Flash sulla nostra Storia: come e perchè sono sorti nel XV e XVI secolo centinaia di paesi nella Sicilia Occidentale

La Sicilia all’inizio dell’età moderna (che convenzionalmente si fa decorrere dalla scoperta dell’America) ha l’esigenza di dover sopperire alla scarsa manodopera.
Gli espedienti che i baroni usano per attirare all’interno dell’isola gente disponibile a dissodare terreni consistono in relativamente vistosi incentivi: la cancellazione dei debiti pregressi ed alcuni vantaggi concessori.
In genere, è questo il periodo in cui i coloni sottoscrivono i «capitoli di fondazione», veri patti agrari che fissano diritti e doveri: devono versare un censo annuo, sono obbligati a lavorare le terre del barone.

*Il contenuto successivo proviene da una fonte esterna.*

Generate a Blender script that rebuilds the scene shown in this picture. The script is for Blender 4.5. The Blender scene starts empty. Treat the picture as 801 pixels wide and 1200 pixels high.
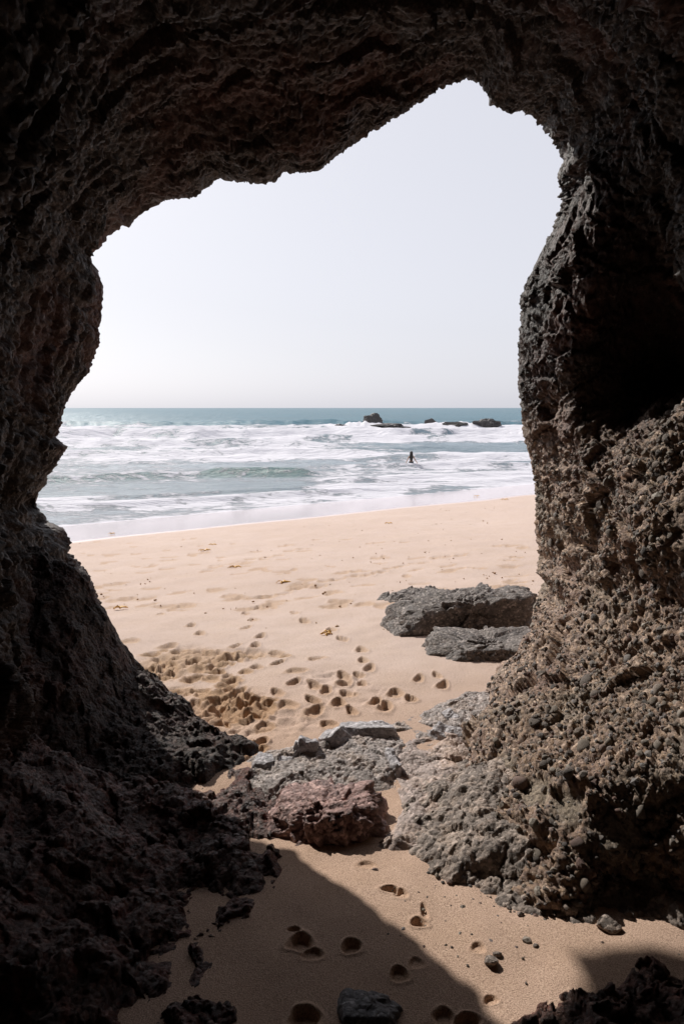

Ma in cambio avranno un lotto edificabile e qualche volta un piccolo terreno in enfiteusi, dove impiantare un orto ed in taluni casi una vigna.
Nelle colonie greco-albanesi, tutte in provincia di Palermo - da Piana degli Albanesi a Contessa Entellina, da Palazzo Adriano a Mezzojuso - gli abitanti si impegnano a costruirsi da sé una casa in muratura entro tre anni; ma la varietà delle situazioni fra l’un centro e l’altro suggerisce proposte diverse, che riflettono i diversi rapporti di forza: i coloni generalmente vengono attirati su siti già abbandonati da altri, e il barone concede quello che non può negare. Nessuna enfasi quindi sulla bontà baronale o l’accoglienza concessa agli “strenui difensori della fede”. Fede che comunque i coloni sapranno difendere nei nuovi contesti.
Le nuove città presentano una grande varietà di soluzioni urbanistiche, derivanti da un territorio poco uniforme. Il disegno è prevalentemente imperniato su una scacchiera disegnata attorno alla piazza centrale e agli edifici (magazzini, stall e depositi) baronali.
Solo raramente si ha notizia di interventi esterni, come è avvenuto a Paceco: dove, nel 1607, Placido Fardella chiama un architetto spagnolo a disegnare l'impianto urbano.